So, I got a great question on my podcast hotline recently:

“Joe, why don’t you like subject-to deals?”

Well, the answer has to do with my very unfortunate experience with this strategy around the time of the real estate bust.

It was a rather painful time in my career actually. 🙁

I did about a dozen subject-tos from 2007-2009 and they all went bad. Every. Single. One.

But first, let’s go to school for a hot minute:

Subject-to is when you take over someone else’s mortgage. The investor takes the title to the property, but the existing loan stays in the name of the seller. In other words, “Subject-To” the existing financing.

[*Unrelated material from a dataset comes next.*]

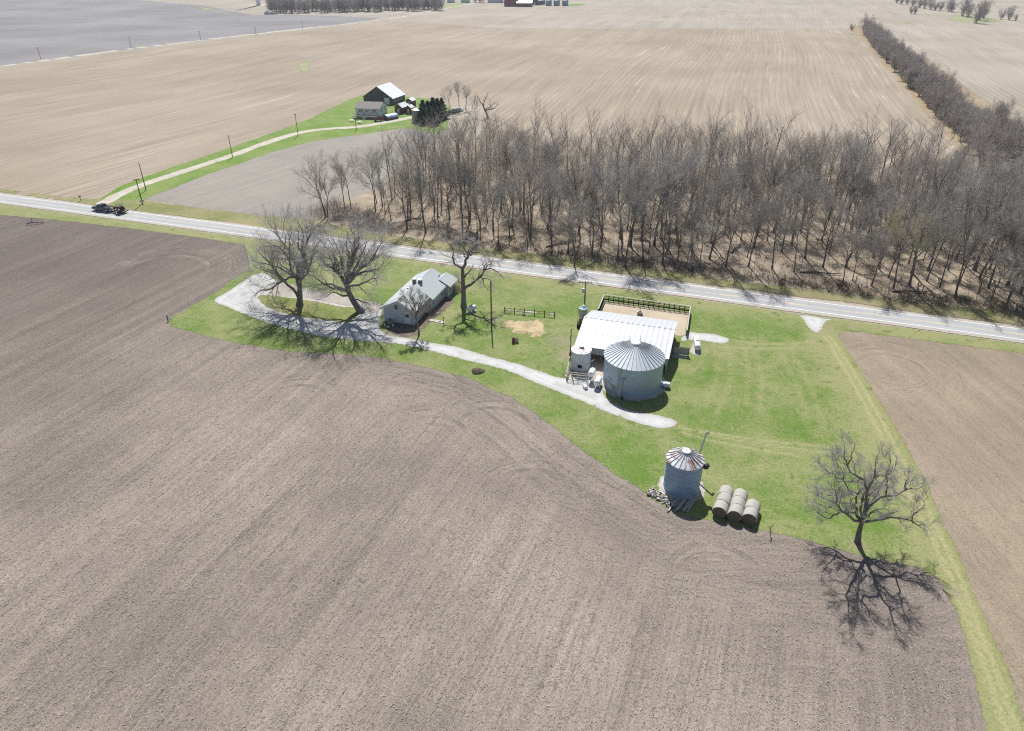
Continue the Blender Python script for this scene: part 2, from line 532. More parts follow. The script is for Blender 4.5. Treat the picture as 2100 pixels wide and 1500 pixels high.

The investor now controls the property and makes the mortgage payments on the seller's existing mortgage.Typically homeowners who are behind on payments or are already in foreclosure are the most common motivated sellers for this strategy.

Okay, back to my story…

The strategy of a subject-to wasn’t really to blame for near demise back then—the terrible economy and collapse of the real estate industry was the biggest problem—but also, I made a lot of mistakes with this strategy…

I was counting on appreciation and higher appraisals… I was counting on my tenant-buyers to easily get financing… I thought $100-$200 per month of cash flow was enough (it wasn’t—I needed more to set aside for emergencies)… I was so desperate to make all the mortgage payments that I wasn’t prescreening well and had terrible tenants.

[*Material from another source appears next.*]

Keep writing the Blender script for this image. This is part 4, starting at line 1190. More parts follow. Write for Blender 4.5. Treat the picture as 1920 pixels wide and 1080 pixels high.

It was basically a cluster $@#% for me…

Which left a bad taste in my mouth for subject-tos. I even missed my own personal mortgage payments during this horrible time trying to make the deals I was tied up in work.

And getting out of all those bad deals wasn’t any fun either.

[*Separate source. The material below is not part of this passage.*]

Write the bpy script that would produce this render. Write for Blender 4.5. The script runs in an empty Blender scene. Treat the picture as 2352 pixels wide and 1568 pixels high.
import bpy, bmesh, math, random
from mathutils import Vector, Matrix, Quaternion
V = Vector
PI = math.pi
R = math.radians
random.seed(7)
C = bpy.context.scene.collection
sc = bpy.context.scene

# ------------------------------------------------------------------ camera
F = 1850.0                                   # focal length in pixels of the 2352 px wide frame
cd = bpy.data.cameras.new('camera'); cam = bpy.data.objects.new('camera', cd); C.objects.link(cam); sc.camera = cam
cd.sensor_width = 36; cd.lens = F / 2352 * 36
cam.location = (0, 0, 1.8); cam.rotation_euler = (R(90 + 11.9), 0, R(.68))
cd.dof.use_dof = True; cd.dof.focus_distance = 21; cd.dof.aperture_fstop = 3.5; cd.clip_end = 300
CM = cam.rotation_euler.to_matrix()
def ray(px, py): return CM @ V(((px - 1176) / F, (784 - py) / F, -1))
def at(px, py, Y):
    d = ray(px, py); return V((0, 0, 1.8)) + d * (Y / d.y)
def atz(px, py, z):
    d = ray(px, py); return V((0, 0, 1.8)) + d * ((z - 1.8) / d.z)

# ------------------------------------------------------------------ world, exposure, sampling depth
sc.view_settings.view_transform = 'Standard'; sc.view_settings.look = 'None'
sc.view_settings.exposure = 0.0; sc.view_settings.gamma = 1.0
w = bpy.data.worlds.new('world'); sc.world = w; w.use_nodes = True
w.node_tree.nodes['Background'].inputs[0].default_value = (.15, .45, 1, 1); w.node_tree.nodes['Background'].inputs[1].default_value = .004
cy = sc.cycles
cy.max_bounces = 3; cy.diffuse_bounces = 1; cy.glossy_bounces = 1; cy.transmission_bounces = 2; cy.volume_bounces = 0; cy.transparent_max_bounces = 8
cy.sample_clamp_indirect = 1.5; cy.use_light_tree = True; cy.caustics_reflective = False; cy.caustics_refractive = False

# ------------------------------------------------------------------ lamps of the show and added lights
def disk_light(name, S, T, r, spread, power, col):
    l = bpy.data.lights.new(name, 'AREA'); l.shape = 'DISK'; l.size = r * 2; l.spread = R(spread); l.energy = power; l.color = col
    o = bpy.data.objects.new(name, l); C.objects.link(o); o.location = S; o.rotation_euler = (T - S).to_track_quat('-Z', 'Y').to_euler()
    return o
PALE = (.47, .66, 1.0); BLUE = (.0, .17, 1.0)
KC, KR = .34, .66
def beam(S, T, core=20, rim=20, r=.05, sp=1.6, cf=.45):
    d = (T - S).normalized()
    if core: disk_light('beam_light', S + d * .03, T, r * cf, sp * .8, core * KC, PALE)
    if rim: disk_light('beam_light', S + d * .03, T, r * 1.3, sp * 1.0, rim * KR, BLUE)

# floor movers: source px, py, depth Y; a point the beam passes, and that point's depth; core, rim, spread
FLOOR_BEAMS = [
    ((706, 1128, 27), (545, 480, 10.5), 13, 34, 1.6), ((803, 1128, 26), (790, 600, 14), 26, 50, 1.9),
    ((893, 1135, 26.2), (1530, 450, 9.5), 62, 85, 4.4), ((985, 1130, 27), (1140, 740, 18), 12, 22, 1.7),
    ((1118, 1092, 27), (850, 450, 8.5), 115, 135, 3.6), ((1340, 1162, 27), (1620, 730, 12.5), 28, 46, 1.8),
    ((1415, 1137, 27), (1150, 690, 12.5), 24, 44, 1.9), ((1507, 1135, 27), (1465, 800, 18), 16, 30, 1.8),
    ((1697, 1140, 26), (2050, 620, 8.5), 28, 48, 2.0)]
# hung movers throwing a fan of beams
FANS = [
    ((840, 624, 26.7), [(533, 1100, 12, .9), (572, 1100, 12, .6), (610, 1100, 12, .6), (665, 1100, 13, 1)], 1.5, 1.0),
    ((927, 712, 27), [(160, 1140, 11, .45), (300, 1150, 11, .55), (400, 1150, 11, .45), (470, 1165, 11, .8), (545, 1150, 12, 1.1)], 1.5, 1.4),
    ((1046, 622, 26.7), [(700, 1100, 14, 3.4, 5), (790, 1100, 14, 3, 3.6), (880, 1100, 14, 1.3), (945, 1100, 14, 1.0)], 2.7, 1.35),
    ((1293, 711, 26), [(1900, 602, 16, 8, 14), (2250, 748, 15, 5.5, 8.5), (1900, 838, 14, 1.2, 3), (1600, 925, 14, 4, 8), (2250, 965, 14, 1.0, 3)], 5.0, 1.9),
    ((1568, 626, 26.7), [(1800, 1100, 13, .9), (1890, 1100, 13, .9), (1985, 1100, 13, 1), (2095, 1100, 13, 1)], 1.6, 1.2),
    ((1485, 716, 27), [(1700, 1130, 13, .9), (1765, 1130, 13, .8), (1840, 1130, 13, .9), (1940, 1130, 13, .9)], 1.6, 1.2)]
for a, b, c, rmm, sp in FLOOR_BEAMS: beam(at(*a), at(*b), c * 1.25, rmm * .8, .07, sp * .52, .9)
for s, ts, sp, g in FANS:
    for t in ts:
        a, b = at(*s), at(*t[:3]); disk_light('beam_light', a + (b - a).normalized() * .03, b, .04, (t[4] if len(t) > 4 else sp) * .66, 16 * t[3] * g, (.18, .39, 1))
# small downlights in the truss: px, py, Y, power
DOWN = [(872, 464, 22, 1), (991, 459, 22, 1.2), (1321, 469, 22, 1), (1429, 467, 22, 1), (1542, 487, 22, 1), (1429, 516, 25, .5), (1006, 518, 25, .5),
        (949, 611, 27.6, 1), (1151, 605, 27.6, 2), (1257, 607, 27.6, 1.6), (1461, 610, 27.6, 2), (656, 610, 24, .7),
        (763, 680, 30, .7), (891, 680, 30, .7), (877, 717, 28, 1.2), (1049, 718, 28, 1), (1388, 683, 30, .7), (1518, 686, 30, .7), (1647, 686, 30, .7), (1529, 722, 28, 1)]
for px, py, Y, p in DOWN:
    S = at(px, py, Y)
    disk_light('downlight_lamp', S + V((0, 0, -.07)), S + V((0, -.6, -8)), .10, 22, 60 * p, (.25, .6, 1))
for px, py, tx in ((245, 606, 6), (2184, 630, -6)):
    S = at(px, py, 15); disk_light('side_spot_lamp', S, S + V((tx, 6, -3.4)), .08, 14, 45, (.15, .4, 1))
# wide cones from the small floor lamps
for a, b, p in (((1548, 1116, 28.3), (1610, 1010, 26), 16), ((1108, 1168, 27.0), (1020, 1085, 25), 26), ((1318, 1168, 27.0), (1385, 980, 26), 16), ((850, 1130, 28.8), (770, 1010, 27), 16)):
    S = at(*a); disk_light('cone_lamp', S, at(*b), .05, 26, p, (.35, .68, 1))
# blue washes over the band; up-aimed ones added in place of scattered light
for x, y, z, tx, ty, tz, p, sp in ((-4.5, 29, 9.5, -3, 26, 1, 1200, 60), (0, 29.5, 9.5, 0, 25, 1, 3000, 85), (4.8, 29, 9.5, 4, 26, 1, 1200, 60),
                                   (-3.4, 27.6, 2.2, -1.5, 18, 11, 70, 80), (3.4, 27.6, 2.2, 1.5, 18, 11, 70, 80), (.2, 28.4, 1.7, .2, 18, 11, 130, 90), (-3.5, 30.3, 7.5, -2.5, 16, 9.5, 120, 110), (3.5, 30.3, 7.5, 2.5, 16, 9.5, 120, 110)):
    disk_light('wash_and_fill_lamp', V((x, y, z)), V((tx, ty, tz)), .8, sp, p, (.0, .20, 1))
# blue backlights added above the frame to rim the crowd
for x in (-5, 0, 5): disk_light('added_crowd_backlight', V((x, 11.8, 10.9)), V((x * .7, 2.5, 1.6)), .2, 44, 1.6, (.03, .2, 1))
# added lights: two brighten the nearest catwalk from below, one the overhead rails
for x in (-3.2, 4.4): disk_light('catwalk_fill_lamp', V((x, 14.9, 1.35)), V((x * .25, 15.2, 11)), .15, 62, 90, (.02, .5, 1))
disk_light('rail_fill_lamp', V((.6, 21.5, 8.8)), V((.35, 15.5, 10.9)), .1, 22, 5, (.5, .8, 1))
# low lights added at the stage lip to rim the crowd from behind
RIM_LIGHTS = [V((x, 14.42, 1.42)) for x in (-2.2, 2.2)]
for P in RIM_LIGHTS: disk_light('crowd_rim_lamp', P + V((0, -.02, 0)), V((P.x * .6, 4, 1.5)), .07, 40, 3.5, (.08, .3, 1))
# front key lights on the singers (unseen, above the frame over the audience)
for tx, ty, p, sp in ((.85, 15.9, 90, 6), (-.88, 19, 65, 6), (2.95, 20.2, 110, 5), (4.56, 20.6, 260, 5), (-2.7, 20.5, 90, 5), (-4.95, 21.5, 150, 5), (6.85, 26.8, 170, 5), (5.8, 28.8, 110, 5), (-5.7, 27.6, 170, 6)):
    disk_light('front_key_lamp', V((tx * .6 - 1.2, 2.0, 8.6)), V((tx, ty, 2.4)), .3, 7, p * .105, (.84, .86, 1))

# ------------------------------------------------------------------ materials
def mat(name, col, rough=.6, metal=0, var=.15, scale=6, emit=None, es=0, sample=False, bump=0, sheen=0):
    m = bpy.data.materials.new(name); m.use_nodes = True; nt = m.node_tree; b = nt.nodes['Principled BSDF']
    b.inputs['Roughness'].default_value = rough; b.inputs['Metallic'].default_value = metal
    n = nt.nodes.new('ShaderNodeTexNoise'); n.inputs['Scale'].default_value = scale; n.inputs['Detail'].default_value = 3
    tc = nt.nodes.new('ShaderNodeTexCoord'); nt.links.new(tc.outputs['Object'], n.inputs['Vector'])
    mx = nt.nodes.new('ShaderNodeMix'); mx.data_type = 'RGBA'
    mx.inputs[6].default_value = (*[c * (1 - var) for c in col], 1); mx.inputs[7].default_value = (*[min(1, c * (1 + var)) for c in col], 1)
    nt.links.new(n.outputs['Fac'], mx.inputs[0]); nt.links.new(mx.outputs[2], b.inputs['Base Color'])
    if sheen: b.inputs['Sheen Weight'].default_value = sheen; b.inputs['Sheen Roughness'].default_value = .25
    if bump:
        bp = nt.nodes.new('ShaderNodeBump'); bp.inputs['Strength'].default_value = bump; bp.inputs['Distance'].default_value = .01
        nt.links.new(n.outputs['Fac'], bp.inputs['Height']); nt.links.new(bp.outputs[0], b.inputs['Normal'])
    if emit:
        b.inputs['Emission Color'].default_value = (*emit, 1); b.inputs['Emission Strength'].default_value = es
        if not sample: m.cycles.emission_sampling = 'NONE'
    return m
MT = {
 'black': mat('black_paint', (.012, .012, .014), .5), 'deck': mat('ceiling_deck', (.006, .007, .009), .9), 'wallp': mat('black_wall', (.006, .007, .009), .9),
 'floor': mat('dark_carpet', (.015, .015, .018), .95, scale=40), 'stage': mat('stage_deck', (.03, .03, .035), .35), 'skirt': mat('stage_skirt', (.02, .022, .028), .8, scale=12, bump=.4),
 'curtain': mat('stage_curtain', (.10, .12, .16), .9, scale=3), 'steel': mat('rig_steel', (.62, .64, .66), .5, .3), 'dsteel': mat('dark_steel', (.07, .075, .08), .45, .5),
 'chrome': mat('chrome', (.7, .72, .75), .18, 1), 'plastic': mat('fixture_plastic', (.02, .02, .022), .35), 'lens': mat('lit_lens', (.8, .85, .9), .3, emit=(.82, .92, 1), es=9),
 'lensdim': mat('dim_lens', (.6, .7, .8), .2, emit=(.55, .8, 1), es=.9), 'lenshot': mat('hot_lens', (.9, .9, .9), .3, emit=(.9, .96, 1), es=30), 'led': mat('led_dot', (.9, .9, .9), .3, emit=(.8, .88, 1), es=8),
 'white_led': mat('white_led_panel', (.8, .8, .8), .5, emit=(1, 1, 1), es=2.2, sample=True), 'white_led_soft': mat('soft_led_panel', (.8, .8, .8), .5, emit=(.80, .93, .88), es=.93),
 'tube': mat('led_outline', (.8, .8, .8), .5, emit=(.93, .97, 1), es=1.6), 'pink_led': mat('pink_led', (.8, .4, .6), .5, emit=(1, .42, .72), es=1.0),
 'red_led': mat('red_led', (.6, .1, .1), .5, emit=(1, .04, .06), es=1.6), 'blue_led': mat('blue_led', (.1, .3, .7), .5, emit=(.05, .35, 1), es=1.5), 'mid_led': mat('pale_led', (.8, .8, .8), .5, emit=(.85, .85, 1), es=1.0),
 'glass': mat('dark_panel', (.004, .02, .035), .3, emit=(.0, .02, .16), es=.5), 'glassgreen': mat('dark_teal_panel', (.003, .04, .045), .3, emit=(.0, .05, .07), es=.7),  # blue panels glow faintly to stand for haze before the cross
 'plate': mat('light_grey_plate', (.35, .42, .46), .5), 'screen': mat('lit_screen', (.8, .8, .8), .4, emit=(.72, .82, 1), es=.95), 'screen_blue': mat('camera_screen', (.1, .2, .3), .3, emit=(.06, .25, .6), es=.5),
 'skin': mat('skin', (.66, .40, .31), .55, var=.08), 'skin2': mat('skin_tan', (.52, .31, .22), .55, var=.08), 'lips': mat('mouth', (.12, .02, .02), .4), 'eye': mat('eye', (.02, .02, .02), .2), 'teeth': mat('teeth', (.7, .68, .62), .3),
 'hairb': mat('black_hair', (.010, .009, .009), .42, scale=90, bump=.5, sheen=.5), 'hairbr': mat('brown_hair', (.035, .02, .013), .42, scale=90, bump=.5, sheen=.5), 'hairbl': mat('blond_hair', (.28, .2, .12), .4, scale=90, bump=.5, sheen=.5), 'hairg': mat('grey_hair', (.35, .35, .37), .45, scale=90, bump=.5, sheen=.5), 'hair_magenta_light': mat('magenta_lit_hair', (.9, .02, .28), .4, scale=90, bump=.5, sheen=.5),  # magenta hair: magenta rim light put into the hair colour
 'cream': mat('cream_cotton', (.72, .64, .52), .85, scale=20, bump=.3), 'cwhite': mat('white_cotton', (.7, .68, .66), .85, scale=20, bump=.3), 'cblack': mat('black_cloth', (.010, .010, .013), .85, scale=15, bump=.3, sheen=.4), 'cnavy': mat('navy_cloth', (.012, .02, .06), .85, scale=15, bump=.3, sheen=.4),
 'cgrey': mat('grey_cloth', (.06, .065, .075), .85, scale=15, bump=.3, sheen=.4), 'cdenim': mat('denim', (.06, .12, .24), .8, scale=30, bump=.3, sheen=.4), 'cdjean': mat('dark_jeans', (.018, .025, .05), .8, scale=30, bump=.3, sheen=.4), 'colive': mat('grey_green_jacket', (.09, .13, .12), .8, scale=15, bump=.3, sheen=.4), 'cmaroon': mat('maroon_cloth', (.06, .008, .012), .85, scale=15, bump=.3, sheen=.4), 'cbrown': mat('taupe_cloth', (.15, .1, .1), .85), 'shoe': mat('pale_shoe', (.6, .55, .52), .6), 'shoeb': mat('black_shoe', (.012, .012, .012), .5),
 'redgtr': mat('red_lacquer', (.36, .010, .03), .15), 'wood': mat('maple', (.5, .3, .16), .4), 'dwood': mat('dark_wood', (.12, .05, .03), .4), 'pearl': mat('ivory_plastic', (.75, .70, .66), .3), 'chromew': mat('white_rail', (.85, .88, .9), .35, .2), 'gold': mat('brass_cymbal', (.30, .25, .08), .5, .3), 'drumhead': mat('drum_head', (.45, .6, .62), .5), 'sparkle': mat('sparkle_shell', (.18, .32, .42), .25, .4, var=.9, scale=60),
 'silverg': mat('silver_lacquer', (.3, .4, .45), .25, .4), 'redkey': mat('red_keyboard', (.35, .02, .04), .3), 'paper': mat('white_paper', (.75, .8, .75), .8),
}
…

After that, I vowed never again to do any deals that had my name on the title or deed.

I don’t want ownership. Ever.

Now, having said that, I do think there’s a place for subject-tos—but in my opinion, they’re rare.

And, I definitely think there are lots of other creative strategies to control property.

Which is why I love lease options instead of subject-tos. You get control without ownership. And you can still make the same amount of money.

Plus, it’s sooo much easier to get out of a lease option than a subject-to.

As far as I’m concerned, scrap sub-tos and stick with lease options…

I love controlling everything and owning nothing. That’s the beauty of lease options. Perhaps you’ll give ‘em a go too.